What makes this particular rath quietly interesting is not dramatic preservation but the layering of time visible in the ground itself: the same enclosed space that once served as an early medieval farmstead later had cultivation ridges ploughed across its interior, and those ridges are still faintly readable today, running roughly east to west through the enclosure and continuing into the surrounding field.
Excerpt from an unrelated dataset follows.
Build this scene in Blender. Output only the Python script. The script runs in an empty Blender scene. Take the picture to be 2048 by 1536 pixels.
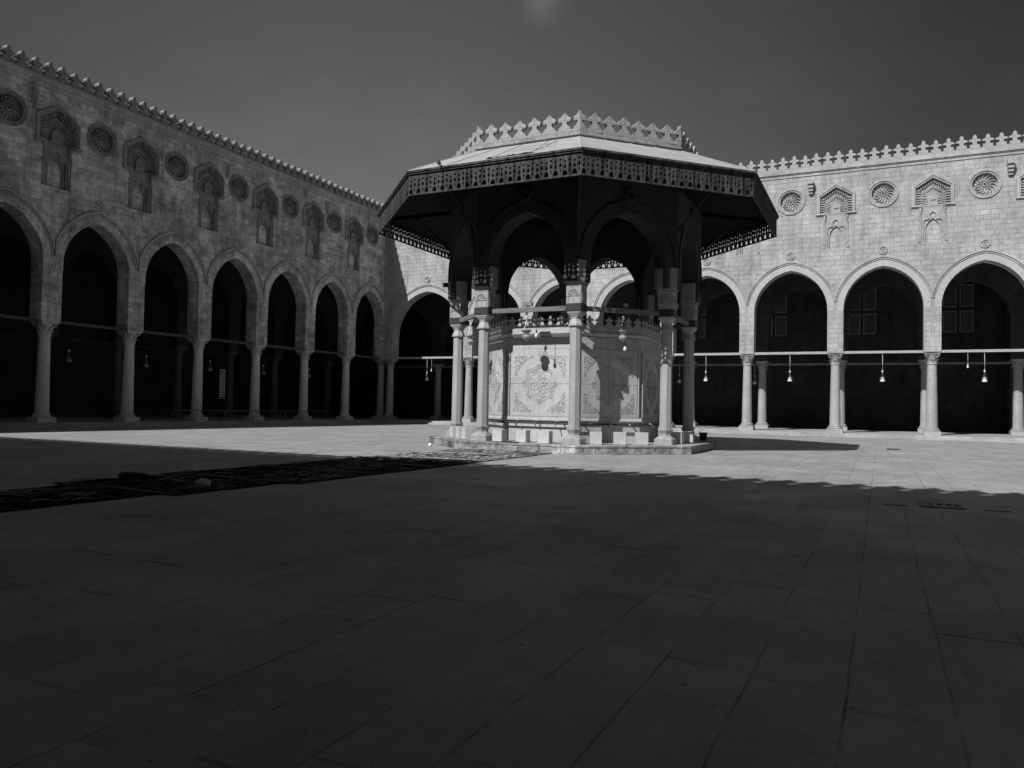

A rath, or ringfort, is a circular or oval enclosure defined by an earthen bank, sometimes accompanied by a ditch, used as a defended farmstead during the early medieval period in Ireland, roughly between the fifth and twelfth centuries. This example, which measures approximately 34 metres north-north-east to south-south-west and 32 metres west-north-west to east-south-east, was already recorded on the 1837 Ordnance Survey six-inch map as a roughly oval earthwork. By the time the revised 25-inch edition was published in 1913, it was described as a well-formed oval. When the monument was examined in 1980, the enclosing bank survived in varying condition around the circuit: broader and lower to the north-east and east, reduced to a scarp elsewhere, and noticeably higher and steeper along the south-south-west to north-north-west arc. An outer berm, a low flat-topped shelf of earth, is visible along part of the western side, though unusually there is no sign of a fosse, the encircling ditch that typically accompanies such banks. A gap of around six metres in the bank at the north-east may mark the original entrance. About 190 metres to the south-west lies a separate rectangular enclosure, a different form of monument altogether, making the ridge something of a palimpsest of past land use across different periods.